EXTRACTED MATERIAL -

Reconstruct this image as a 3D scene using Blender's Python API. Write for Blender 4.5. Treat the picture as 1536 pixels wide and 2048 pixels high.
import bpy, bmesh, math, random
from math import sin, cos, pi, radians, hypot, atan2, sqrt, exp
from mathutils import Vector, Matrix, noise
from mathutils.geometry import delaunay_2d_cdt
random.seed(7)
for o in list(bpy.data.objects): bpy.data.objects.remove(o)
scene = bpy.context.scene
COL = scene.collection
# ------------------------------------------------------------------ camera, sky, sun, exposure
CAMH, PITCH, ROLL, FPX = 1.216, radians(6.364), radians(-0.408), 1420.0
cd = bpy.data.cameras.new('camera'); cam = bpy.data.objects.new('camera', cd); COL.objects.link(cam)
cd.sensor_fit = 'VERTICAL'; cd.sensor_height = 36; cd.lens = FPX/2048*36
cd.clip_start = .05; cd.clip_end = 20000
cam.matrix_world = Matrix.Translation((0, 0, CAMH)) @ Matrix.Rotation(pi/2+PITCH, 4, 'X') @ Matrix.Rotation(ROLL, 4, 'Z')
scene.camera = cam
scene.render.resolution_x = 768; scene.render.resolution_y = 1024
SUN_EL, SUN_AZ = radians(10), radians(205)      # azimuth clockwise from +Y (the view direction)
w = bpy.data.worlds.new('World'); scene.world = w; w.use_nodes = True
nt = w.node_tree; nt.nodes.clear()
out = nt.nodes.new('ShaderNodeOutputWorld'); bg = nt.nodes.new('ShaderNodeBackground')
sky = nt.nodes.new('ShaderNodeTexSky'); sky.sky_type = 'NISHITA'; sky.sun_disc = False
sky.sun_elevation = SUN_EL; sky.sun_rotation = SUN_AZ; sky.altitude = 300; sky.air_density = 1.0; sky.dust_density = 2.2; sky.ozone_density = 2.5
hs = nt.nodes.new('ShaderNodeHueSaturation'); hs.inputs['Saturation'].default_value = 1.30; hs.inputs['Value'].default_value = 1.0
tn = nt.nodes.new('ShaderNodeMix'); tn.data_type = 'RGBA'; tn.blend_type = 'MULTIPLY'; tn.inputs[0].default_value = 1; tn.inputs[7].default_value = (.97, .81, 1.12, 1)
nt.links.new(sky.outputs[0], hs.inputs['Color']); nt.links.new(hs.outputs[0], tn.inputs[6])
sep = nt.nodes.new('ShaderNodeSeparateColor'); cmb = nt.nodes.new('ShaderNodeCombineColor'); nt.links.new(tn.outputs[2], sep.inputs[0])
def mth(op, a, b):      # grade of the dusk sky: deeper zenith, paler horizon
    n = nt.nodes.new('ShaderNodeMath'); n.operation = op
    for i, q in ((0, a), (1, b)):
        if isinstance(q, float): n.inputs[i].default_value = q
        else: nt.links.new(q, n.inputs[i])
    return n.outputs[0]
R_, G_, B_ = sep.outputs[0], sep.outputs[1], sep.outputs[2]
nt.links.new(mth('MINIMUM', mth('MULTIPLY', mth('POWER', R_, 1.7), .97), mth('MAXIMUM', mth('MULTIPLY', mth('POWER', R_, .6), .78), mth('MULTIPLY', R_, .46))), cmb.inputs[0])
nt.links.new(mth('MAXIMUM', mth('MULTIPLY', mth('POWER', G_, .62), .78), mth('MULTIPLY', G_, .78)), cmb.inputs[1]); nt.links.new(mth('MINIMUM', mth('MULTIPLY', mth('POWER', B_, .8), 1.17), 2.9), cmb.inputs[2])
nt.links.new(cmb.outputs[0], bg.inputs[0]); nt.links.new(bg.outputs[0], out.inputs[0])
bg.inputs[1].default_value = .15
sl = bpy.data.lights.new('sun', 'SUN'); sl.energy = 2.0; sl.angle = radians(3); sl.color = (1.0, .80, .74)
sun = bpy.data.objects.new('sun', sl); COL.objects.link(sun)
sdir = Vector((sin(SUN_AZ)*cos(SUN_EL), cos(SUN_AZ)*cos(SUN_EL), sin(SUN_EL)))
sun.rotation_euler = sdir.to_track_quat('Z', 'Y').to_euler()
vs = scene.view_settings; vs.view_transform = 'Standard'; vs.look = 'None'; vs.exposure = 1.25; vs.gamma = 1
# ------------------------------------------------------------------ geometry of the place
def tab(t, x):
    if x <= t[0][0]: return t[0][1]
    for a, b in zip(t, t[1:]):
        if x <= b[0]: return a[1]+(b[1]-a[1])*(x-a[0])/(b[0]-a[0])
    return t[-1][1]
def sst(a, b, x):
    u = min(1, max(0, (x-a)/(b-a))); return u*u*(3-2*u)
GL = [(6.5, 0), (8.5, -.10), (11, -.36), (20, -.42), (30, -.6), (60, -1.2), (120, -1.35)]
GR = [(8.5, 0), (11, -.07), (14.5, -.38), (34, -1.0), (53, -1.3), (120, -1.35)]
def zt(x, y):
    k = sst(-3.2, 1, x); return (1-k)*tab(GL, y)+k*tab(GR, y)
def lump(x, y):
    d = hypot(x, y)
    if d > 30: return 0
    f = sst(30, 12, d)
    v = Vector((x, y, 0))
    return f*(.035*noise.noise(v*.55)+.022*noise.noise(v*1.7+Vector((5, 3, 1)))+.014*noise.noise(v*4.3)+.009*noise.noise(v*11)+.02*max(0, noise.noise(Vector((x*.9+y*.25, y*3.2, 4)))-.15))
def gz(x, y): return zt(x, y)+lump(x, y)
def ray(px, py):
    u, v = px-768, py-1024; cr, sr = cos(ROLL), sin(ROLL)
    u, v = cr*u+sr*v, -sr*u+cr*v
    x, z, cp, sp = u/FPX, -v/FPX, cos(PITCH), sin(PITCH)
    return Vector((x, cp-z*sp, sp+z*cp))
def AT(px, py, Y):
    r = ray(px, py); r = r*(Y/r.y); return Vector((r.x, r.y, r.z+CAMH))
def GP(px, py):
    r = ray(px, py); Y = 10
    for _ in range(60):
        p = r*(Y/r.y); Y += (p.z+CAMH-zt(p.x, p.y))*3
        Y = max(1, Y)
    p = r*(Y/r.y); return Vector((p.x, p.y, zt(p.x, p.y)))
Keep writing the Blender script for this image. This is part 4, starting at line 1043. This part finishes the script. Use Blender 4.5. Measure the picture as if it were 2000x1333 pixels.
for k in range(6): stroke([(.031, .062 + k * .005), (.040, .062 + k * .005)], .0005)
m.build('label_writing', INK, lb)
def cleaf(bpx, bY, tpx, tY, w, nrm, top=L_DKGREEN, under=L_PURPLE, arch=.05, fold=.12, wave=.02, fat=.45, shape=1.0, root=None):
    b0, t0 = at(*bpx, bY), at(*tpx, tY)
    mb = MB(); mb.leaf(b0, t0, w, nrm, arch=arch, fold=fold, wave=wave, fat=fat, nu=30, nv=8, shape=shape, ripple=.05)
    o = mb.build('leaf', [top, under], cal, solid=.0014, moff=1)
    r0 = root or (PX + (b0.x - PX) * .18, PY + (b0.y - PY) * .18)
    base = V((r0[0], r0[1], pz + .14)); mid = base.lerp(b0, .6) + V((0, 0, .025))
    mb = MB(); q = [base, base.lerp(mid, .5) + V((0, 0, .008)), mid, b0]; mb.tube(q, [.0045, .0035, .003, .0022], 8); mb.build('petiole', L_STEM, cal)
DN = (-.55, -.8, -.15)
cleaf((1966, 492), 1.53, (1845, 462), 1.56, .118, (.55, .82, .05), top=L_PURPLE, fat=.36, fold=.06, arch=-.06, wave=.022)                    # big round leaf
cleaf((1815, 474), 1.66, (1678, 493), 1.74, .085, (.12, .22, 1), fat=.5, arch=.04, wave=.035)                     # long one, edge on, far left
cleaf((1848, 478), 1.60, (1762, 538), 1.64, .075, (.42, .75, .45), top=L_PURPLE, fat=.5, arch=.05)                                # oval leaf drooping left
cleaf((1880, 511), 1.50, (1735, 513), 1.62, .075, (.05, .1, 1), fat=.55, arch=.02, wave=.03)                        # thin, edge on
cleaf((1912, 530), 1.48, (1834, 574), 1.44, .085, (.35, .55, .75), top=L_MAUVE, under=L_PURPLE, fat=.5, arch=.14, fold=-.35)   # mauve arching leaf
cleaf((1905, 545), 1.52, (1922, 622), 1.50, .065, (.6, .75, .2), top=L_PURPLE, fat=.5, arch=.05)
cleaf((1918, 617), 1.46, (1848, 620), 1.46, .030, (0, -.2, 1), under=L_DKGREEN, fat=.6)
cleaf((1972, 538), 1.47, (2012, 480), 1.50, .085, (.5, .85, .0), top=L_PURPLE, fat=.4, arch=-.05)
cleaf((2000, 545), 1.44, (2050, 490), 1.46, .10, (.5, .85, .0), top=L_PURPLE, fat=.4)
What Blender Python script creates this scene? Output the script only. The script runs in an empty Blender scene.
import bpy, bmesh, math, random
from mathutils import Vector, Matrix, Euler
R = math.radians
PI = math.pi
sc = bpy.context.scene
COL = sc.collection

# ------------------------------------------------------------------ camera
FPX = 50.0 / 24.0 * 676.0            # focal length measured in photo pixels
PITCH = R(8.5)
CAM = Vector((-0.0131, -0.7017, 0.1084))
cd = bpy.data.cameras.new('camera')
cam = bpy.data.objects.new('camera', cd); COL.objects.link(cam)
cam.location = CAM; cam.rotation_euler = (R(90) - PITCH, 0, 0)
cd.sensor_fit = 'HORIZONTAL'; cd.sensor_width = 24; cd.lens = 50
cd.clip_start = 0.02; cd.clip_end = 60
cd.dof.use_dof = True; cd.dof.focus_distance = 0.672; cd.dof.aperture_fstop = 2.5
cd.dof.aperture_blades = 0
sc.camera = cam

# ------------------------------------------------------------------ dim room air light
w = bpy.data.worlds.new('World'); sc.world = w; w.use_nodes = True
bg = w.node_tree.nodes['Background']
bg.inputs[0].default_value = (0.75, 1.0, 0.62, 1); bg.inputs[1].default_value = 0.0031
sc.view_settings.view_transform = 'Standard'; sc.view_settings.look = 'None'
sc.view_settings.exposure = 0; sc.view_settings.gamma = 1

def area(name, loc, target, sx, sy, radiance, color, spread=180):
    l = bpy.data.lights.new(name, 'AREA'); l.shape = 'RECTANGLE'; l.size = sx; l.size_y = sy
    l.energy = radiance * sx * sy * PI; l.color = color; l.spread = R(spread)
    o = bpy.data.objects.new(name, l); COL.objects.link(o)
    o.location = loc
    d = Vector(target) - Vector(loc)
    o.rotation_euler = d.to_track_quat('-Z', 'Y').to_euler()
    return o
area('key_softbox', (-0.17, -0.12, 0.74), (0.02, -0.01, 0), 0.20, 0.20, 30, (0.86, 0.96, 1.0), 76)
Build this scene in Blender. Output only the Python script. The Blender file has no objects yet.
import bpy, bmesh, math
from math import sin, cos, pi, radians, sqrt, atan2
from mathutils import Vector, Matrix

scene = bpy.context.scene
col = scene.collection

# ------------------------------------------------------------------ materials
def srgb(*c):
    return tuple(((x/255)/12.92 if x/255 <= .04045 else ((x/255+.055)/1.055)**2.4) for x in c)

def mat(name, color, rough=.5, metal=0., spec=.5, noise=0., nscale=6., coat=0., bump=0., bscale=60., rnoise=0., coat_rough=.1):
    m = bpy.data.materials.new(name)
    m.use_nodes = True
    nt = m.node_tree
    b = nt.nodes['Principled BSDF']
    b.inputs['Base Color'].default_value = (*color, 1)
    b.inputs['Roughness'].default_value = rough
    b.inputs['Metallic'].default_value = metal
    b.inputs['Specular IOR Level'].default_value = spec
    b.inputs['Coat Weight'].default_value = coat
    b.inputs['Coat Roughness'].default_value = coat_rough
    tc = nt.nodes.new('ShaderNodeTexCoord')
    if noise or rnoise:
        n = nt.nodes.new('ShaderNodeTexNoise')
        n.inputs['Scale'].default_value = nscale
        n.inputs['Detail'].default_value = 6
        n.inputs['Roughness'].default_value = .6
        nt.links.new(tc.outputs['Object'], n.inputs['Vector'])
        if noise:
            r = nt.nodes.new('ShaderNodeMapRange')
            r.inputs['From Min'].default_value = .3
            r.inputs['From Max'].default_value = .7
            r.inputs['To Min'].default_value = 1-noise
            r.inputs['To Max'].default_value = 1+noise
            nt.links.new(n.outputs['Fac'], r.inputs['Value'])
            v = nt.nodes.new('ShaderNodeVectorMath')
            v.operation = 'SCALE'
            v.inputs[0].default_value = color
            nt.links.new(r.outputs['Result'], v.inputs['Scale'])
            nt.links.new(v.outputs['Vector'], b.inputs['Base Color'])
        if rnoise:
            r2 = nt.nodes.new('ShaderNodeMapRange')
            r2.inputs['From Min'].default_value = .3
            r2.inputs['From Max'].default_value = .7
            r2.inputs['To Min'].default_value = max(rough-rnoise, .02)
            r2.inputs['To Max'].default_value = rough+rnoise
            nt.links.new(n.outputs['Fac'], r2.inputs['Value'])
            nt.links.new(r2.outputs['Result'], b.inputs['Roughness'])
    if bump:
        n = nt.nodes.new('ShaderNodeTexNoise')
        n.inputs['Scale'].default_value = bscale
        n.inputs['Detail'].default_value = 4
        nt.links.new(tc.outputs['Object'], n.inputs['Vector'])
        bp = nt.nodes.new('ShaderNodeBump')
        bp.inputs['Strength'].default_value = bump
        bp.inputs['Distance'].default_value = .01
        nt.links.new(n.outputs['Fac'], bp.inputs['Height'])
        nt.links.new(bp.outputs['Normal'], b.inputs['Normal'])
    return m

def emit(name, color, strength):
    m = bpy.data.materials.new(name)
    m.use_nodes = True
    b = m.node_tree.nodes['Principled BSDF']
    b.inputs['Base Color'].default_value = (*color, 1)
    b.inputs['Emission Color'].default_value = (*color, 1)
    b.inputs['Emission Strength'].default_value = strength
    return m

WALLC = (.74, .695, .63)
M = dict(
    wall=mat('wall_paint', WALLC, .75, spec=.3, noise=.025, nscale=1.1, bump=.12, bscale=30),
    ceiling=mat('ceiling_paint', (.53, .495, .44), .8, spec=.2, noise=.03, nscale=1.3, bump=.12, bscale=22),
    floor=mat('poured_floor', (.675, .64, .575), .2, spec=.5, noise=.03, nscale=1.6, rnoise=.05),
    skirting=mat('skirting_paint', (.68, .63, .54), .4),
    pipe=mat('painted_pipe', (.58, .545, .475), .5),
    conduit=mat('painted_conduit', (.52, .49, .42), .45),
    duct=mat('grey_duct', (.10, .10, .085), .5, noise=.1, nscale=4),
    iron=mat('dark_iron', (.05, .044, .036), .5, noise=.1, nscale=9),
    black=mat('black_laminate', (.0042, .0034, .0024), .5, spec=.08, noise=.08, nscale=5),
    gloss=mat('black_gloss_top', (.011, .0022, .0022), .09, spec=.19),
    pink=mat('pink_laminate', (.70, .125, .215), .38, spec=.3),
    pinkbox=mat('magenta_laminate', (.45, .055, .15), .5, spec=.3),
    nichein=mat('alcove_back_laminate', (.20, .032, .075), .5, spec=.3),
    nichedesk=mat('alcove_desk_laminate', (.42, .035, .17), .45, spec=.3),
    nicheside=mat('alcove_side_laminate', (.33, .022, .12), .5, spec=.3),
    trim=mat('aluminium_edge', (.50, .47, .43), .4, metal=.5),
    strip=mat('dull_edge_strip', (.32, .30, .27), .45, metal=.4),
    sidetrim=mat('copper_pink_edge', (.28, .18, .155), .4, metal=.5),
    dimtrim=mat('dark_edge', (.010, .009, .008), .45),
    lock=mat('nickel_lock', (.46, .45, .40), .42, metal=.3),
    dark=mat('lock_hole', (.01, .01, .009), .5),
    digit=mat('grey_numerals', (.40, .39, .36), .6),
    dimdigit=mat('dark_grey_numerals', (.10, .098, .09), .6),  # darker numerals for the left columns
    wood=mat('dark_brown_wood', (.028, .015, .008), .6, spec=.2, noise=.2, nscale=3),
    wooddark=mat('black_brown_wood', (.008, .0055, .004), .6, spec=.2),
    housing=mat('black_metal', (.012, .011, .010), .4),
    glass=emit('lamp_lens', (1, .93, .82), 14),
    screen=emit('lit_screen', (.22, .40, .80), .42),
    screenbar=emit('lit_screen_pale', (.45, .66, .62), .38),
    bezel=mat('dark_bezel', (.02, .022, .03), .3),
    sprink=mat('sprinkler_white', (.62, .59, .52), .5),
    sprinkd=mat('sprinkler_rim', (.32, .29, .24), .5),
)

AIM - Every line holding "script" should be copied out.

TASK ANSWER -
Keep writing the Blender script for this image. This is part 4, starting at line 1043. This part finishes the script. Use Blender 4.5. Measure the picture as if it were 2000x1333 pixels.
What Blender Python script creates this scene? Output the script only. The script runs in an empty Blender scene.
Build this scene in Blender. Output only the Python script. The Blender file has no objects yet.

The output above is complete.